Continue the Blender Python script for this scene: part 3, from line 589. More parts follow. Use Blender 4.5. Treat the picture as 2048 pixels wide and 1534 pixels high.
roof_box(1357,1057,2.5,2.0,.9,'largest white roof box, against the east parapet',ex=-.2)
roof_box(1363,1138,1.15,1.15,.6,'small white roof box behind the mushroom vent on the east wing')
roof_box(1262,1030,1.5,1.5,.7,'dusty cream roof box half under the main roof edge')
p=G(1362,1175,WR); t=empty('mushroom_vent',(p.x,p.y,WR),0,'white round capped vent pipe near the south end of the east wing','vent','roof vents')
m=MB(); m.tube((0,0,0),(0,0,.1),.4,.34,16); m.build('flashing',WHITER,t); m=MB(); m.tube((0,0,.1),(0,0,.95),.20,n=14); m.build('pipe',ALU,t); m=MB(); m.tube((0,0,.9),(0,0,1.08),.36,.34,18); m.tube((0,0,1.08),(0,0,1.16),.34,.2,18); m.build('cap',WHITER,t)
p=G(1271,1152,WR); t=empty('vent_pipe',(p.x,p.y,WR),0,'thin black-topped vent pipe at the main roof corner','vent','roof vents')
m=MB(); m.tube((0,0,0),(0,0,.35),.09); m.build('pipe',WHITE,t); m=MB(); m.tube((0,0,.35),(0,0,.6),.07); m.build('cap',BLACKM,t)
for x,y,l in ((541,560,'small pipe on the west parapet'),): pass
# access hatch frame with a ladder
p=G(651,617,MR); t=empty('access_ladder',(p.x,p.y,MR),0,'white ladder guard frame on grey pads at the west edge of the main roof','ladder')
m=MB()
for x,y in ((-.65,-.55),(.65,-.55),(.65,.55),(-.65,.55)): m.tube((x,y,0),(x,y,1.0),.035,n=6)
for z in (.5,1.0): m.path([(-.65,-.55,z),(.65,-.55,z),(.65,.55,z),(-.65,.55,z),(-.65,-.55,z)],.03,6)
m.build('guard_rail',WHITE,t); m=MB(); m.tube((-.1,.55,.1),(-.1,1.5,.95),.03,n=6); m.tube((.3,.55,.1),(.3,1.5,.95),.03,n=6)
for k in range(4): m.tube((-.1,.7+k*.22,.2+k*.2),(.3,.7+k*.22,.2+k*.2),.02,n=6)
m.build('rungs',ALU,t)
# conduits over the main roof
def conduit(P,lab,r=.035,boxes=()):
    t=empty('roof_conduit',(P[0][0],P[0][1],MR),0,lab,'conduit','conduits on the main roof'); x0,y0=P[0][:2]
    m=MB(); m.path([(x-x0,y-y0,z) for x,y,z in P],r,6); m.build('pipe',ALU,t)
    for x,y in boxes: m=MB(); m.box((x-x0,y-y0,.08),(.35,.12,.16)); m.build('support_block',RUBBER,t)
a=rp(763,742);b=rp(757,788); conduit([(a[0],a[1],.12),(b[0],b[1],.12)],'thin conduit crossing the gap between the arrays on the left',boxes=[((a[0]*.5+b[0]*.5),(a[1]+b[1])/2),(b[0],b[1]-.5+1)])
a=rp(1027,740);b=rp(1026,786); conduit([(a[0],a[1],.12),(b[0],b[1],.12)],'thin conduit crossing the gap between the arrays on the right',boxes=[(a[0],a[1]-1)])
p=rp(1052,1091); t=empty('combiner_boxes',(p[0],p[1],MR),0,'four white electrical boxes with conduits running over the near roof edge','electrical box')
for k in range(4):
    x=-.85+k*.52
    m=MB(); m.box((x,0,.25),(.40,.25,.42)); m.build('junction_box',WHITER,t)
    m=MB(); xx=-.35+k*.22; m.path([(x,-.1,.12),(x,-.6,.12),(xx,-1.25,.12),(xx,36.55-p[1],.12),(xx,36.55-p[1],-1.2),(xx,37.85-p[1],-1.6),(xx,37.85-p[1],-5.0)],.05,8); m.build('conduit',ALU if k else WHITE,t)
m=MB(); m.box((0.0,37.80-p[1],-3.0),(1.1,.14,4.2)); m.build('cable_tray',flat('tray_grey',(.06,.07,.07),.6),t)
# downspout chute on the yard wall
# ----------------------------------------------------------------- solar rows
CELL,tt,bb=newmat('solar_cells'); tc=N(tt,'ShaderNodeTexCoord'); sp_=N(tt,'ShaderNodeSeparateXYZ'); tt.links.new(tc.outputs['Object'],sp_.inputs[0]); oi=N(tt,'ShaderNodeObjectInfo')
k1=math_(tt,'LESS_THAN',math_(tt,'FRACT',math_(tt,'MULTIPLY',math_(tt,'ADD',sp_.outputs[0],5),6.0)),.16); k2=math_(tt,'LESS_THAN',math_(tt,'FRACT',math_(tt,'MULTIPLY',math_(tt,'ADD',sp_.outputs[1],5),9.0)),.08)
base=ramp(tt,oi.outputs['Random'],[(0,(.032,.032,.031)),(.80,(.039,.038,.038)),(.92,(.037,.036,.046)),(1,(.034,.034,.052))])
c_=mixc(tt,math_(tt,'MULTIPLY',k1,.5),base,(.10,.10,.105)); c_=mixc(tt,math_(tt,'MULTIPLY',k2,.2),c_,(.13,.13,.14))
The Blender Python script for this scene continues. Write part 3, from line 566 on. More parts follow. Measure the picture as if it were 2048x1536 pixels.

#### EXERCISE DETAILS
Gather each line holding the string "script".

#### SOLUTION TO THIS TASK
Continue the Blender Python script for this scene: part 3, from line 589. More parts follow. Use Blender 4.5. Treat the picture as 2048 pixels wide and 1534 pixels high.
The Blender Python script for this scene continues. Write part 3, from line 566 on. More parts follow. Measure the picture as if it were 2048x1536 pixels.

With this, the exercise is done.